# Task
Go through the listing below and list every line with "scene".

# Recorded information
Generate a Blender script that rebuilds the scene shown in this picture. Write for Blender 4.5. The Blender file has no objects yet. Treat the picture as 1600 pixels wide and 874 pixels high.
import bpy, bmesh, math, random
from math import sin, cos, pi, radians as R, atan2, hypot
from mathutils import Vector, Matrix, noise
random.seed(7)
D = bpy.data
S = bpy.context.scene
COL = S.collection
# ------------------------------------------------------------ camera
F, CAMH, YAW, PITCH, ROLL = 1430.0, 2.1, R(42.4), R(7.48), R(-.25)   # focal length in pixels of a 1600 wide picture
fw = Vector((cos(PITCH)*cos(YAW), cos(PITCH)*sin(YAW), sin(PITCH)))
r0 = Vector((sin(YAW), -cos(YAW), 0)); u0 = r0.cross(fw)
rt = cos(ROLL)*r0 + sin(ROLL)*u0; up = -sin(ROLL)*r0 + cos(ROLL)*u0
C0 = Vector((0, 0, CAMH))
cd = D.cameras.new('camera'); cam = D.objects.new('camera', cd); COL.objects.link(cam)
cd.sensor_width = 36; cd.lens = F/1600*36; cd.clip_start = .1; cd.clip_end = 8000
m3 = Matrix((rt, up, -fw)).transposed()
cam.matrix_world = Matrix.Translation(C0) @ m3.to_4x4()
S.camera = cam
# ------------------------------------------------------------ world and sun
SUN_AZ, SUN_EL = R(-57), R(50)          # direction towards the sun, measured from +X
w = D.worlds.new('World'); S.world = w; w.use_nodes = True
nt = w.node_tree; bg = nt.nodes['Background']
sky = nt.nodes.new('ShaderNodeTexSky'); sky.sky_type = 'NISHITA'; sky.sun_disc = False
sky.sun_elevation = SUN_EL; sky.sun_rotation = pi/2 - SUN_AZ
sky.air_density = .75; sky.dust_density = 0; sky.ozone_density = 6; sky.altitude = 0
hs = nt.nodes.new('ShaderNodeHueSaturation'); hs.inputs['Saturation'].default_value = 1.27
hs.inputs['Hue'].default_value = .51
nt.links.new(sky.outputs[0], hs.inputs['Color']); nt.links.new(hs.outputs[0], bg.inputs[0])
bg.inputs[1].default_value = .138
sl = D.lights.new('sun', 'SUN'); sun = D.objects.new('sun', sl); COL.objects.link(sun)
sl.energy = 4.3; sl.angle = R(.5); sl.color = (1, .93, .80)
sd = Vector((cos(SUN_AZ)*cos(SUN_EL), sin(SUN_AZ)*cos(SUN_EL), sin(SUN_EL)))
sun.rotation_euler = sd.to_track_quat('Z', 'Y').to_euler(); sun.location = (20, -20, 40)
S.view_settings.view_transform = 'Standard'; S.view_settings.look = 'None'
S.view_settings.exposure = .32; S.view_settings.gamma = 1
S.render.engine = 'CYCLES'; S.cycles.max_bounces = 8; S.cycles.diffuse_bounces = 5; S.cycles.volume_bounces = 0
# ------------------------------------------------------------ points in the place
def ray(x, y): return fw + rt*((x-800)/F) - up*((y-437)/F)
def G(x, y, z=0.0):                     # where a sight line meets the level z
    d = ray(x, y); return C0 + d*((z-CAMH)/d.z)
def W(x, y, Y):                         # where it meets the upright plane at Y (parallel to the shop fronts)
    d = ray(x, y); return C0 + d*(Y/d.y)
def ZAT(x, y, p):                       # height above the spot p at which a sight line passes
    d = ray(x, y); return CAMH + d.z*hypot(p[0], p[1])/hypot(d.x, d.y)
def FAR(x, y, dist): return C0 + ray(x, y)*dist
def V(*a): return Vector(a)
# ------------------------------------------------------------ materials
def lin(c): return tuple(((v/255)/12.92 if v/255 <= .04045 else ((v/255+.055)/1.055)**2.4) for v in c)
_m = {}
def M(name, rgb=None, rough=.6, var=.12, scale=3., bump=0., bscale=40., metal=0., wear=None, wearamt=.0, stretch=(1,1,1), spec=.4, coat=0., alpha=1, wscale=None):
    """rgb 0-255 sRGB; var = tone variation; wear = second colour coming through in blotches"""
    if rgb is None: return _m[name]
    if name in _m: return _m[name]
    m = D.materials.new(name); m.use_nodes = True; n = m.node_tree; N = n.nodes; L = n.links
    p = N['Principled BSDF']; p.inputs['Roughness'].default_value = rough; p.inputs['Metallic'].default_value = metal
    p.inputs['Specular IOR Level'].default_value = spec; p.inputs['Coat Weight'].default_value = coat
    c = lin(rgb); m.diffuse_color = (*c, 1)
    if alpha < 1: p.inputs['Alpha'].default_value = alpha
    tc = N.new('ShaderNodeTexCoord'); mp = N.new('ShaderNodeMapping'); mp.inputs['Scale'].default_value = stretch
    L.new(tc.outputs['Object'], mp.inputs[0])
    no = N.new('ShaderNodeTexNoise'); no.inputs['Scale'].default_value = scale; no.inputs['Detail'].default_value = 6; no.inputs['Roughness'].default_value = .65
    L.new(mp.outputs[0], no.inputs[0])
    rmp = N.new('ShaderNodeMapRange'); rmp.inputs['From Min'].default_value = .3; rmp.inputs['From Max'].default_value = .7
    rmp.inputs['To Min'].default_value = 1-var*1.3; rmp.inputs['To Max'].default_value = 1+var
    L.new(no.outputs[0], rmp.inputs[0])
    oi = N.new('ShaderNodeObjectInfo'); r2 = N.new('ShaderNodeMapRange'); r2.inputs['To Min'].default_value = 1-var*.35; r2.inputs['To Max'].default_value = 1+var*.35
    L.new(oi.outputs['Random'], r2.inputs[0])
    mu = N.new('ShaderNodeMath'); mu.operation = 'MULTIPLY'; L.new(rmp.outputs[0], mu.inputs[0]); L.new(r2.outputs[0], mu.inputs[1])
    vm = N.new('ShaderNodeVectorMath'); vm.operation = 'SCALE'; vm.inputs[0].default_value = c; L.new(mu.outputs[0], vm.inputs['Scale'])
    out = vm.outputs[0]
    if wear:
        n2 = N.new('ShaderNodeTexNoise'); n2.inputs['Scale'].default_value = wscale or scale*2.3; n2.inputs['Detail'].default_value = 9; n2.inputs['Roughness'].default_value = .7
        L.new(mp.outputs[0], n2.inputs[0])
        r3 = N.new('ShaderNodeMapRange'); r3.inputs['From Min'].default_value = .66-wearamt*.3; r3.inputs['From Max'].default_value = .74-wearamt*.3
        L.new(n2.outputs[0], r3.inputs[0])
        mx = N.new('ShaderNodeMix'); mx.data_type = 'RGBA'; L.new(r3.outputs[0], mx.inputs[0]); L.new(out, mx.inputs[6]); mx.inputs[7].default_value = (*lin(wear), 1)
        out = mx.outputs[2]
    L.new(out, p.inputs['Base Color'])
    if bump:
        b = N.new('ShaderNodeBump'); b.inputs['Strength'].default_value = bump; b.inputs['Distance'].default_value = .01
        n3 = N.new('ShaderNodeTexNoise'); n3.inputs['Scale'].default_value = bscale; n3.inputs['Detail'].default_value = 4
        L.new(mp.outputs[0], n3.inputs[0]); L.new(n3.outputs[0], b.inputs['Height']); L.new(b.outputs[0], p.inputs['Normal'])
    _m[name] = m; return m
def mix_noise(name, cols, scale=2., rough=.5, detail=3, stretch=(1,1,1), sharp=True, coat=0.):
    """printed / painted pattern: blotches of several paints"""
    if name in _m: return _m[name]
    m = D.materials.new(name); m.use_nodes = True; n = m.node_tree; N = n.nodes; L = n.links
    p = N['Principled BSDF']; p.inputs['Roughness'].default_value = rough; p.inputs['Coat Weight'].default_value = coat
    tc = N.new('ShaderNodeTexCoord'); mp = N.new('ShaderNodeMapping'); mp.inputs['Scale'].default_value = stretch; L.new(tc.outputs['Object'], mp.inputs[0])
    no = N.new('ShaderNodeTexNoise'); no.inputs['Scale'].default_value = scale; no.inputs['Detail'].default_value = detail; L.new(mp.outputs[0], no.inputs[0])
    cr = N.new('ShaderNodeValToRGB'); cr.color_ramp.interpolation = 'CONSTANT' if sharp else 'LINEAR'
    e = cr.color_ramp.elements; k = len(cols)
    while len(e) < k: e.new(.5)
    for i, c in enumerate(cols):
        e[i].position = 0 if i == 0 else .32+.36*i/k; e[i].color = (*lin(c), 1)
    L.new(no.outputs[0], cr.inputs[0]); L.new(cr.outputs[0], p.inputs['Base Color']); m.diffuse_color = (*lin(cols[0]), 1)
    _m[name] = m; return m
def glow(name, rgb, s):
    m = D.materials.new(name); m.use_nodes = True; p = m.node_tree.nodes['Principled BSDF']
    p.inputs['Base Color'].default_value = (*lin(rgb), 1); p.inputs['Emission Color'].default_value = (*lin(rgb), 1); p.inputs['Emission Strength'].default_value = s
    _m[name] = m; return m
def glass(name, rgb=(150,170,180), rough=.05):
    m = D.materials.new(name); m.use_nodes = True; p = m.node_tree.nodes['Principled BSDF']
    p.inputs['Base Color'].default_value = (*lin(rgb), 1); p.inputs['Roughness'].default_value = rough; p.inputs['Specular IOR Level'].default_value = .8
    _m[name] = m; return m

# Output
Generate a Blender script that rebuilds the scene shown in this picture. Write for Blender 4.5. The Blender file has no objects yet. Treat the picture as 1600 pixels wide and 874 pixels high.
S = bpy.context.scene